SHORT PROBLEM ▸ Exactly the lines from the line with "Write the bpy" to the line with "COL = SC.collection" should be extracted, both included, with no other lines.

GIVEN DATA ▸
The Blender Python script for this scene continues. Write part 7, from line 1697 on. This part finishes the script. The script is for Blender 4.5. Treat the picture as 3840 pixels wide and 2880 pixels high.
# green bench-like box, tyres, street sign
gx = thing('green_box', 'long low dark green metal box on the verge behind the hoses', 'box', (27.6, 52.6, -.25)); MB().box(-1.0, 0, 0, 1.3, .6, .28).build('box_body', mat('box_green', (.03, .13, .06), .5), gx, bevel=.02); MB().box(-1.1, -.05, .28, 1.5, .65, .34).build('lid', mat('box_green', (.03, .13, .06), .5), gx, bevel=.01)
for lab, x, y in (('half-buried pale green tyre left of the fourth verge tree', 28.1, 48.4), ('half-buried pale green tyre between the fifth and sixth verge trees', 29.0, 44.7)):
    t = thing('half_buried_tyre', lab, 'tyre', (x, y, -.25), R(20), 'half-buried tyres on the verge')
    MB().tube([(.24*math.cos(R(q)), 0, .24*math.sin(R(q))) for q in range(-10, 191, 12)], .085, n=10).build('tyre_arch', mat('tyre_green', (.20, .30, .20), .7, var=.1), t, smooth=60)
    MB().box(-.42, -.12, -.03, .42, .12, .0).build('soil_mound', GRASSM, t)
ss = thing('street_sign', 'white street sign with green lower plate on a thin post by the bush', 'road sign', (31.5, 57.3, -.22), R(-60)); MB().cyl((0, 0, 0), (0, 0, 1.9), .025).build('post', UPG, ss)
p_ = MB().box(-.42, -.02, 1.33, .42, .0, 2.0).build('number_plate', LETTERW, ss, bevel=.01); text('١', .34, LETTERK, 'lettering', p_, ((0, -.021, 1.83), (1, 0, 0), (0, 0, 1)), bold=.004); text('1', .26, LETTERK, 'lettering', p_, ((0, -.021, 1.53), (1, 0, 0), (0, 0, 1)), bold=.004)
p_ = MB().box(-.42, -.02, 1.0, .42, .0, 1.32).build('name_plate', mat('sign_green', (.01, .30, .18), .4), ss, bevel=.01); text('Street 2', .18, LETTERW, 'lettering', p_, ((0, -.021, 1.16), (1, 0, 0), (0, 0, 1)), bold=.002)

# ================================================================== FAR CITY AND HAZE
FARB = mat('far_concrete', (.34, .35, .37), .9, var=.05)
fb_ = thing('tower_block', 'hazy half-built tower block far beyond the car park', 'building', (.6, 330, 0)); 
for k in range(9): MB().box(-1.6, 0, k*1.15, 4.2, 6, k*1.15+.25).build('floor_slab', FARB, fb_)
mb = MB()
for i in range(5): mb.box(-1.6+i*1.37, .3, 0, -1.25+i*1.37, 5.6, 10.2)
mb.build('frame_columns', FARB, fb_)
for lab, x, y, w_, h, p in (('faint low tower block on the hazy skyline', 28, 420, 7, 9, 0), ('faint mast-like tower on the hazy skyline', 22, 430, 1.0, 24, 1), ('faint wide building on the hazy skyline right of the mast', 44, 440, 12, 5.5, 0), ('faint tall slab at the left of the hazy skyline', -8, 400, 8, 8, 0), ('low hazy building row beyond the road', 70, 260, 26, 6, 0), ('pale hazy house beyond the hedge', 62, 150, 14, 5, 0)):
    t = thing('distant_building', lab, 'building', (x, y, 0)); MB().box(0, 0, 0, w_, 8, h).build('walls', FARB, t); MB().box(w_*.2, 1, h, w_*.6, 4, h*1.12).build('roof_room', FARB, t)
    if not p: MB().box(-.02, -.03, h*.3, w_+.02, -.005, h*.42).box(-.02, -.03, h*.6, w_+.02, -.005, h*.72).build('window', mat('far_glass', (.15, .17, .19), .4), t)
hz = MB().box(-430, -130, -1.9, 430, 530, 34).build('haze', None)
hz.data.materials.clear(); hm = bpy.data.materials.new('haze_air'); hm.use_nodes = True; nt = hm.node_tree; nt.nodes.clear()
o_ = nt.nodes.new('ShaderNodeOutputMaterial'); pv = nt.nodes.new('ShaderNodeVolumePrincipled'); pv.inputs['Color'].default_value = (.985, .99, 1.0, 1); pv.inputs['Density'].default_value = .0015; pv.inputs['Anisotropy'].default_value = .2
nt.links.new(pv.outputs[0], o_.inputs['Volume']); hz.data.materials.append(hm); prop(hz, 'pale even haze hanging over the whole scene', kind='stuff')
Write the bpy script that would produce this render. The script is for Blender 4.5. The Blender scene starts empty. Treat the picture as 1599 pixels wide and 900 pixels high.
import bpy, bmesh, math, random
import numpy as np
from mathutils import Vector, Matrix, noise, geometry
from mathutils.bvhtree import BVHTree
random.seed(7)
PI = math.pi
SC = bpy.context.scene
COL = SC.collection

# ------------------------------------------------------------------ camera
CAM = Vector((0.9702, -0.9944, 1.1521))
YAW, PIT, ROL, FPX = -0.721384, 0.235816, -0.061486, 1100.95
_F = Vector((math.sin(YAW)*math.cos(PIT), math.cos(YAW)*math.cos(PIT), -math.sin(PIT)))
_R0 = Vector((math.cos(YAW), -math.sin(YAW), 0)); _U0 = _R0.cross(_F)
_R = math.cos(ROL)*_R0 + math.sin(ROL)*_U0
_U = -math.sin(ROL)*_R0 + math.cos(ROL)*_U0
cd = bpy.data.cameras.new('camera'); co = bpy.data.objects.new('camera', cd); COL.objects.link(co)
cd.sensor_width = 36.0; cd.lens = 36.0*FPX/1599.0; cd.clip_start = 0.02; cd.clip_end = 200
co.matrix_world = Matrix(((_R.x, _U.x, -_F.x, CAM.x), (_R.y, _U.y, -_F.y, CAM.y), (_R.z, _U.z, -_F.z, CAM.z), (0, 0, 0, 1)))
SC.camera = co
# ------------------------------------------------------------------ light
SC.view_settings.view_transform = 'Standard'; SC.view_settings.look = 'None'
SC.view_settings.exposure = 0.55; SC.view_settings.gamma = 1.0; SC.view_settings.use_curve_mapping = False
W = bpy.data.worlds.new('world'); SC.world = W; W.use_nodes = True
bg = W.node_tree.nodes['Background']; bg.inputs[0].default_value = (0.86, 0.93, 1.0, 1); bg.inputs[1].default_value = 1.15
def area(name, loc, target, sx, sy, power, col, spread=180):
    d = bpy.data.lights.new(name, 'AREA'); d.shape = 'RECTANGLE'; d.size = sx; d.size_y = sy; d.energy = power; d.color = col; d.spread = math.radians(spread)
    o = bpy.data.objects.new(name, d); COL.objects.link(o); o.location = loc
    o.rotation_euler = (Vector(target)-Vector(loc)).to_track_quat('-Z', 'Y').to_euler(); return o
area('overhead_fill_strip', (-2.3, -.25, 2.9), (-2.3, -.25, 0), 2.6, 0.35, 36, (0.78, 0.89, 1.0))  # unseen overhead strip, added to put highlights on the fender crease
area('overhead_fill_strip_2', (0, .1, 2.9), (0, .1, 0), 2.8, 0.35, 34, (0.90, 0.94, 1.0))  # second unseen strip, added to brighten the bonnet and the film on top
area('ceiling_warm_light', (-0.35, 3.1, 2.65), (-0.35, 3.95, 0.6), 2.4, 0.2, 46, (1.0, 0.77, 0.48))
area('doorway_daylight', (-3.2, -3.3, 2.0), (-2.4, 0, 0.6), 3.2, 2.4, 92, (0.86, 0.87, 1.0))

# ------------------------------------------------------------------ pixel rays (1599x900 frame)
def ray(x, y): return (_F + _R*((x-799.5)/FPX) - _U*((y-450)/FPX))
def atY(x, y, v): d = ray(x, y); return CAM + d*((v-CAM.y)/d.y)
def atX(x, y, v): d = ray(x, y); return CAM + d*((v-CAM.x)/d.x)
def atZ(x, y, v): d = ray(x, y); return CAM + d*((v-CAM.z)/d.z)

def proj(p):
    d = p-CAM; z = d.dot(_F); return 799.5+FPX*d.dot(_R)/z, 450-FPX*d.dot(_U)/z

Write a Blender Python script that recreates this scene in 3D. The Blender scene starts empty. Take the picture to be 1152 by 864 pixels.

TASK SOLUTION ▸
Write the bpy script that would produce this render. The script is for Blender 4.5. The Blender scene starts empty. Treat the picture as 1599 pixels wide and 900 pixels high.
import bpy, bmesh, math, random
import numpy as np
from mathutils import Vector, Matrix, noise, geometry
from mathutils.bvhtree import BVHTree
random.seed(7)
PI = math.pi
SC = bpy.context.scene
COL = SC.collection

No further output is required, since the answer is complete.